A lot of gardening led to a great deal of canning. Full disclosure – Bill did much of the gardening - I helped and the result was tremendous. There were a few crop failures - the cucumbers came on so slowly we forgot about them, but the zucchini was apparently mis-labeled, because it all turned out to be yellow summer squash. Which is why we lost interest in it by August and forgot about it on purpose. But these were more compensated for by the tomatoes, which just never quit. For this we have to partly credit Bill’s trellis-work, an intricate Rube Goldberg-like device he builds each season out of a small mountain of saved string and recycled vineyard posts. And a little credit to me, too, for choosing a giant variety of paste tomato and starting a bunch of seeds in the house. Opalka tomatoes aren’t the tastiest on a sandwich, but they make great sauce. And do we have sauce! I had to buy another shelf system for the pantry, and it still left us with a large cardboard box in the kitchen, which holds another two dozen jars of sauce with peppers, eggplant, and garlic all also from our garden.
Working at my favorite theatre – the Old Havana Courthouse Theatre in Montour Falls. I took this photo backstage at our last production of “Wings of Fire.” On the left Elizabeth Hageman as Wendy Wingnut and Sarra Solomon as Poppy Rivets – the two played an all-girl aviation team. I had a very minor role as judge of the air contest and sheriff arresting the villain at the end of the show, but as they say, there are no minor parts, just minor actors. I’d judge myself a very minor actor but I had a great time anyway.
Sarra took this picture - you'll have to guess which one is me. The backstage area is about the size of a small bathroom (minus the plumbing) and when there were more than three people back there, it was definitely crowded. I was also box office manager and stage manager and I loved every minute of it.
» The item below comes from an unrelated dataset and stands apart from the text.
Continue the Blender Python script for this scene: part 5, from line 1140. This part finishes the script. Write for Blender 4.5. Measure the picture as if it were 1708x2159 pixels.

Wood stacking – four cords’ worth. There was still about ¾ of a cord left that had to be re-stacked first; I managed to stack about a cord’s worth per day which allowed me to finish the job single-handedly in record time. Just me and my little bottle of ibuprofen.
Dyeing threads, because I’m totally in love with color
Kelly Dunn in Canada made this doily using up the last of my "Sunset on Seneca" colorway.
Teaching – these two projects were for the Fringe Element tatting group. And as always, they did a fabulous job and I had a wonderful time.
A little more traveling. I spent Thanksgiving week in Sweden visiting friends. Tatting and friends came together when I met a group of Swedish tatters at my friend Anita’s house in Stockholm. We had a wonderful afternoon of coffee and cake and sharing; I brought a new pattern and we tried it out. Now I’m tatting for next year’s teaching and a forthcoming doily book. Oh, and getting ready for the holidays.